Il lunghissimo applauso liberatorio, scattato al raggiungimento del quorum da parte del candidato presidente Sergio Mattarella, racconta più di ogni altra cosa lo stato d' animo con cui i grandi elettori hanno vissuto questo appuntamento. Il Partito democratico e la sinistra dovevano cancellare una delle pagine più nere della loro recente storia politica, l'affondamento di Romano Prodi per mano dei franchi tiratori solo due anni fa. Stessi votanti ma risultato completamente diverso.
Anzi molti "franchi sostenitori" sono arrivati dalle file del centrodestra e degli ex grillini. Il neopresidente ha sfiorato i due terzi dei sì che permettono l'elezione alla prima votazione. Una pagina positiva per le istituzioni e certamente una vittoria per Matteo Renzi.
Il presidente del Consiglio ha ottenuto un risultato importante, ha dimostrato di saper perseguire con determinazione e disinvoltura i suoi obiettivi. Non ha avuto paura dei rischi e non ha cercato compromessi a ogni costo.
La muscolarità con cui ha affrontato la sfida avrà però sicuramente conseguenze, al momento difficili da valutare. Al Quirinale viene eletta una personalità dall' alto profilo politico e istituzionale, appartenente alla prima Repubblica, sostenuto anche dagli oppositori di Renzi nel Pd e da quel mondo della sinistra radicale che ha combattuto le riforme del premier. Uomo colto, austero, dal tratto poco interventista. Si illude però chi pensa che sarà un presidente addetto alle cerimonie e al taglio dei nastri, dipendente dal governo in carica o dalla sua maggioranza. Mattarella, un minuto dopo il suo insediamento, sarà il garante dell' unità della nazione e dell'interesse generale del Paese. Non ha infatti bisogno di dire grazie a nessuno.
Avrà un orizzonte di sette anni e saprà dimostrare la più completa autonomia. Al di sopra delle parti, mai sopra le righe e mai sotto tutela. Mattarella ha, inoltre, una profonda conoscenza della Costituzione e dei meccanismi istituzionali (la legge elettorale in vigore per alcuni anni portava il suo nome).
Sicuramente farà sentire il suo peso nel percorso delle riforme che il Parlamento voterà nei prossimi mesi. Il largo risultato ottenuto rafforza il suo ruolo e la sua possibilità di indirizzare e di incidere. Matteo Renzi ha voluto parzialmente correggere, prima della quarta votazione, la proposta iniziale presentata alle altre forze politiche con il tono del prendere o lasciare.
Una scelta che univa tutto il Pd e trovava il sostegno caloroso della sinistra di Vendola.
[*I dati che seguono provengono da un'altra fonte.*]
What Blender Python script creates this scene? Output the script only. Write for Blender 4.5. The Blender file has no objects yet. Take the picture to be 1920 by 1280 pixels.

Un'alleanza però molto diversa da quella che regge il suo governo e lontana dal patto del Nazareno, che ha dato il primo via libera alla riforma elettorale e istituzionale. Il coinvolgimento tardivo e sofferto dei centristi di Alfano e Casini e i voti arrivati da Forza Italia cambiano in parte lo scenario iniziale. Ma lo strappo c' è stato e non sarà facile recuperarlo. Il premier sa che le sue riforme economiche hanno tanti nemici nella sinistra del Pd e raccolgono l' ostilità totale di Sel.
Quanto durerà l'unità di facciata del partito andata in scena ieri? E se durerà, non verrà pagata a caro prezzo sul fronte delle riforme? Il recupero di un rapporto di fiducia e di lealtà con la parte moderata della maggioranza è un punto non eludibile. La sensazione diffusa è che la relazione non sarà più quella di una volta. Prima sarà fatta questa verifica, meglio sarà per il Paese. Ancora più problematico è il destino delle riforme. Forza Italia è un partito attraversato da tensioni di ogni tipo, un fiume gonfio di ostilità, dissociazioni, linee e interessi contrastanti.
Berlusconi sta vivendo una fortissima delusione politica e personale. Aveva puntato tutto su Renzi e sul patto del Nazareno, considerava Matteo il figlio politico che mai aveva trovato nel suo partito. Renzi non gli ha dato sponde, ha voluto imporre un rapporto in cui è chiaro chi dà le carte e chi deve adeguarsi. In queste condizioni il destino parlamentare delle riforme diventa, per usare un eufemismo, accidentato. Il primo compito del neo presidente Mattarella sarà proprio quello di favorire il ritorno a un clima di dialogo e di confronto tra le forze politiche. Il Paese non può permettersi un' altra legislatura senza riforme economiche e istituzionali, tanto meno di avviarsi verso nuove elezioni anticipate, proprio nell' anno di una timida, e a lungo agognata, ripresa.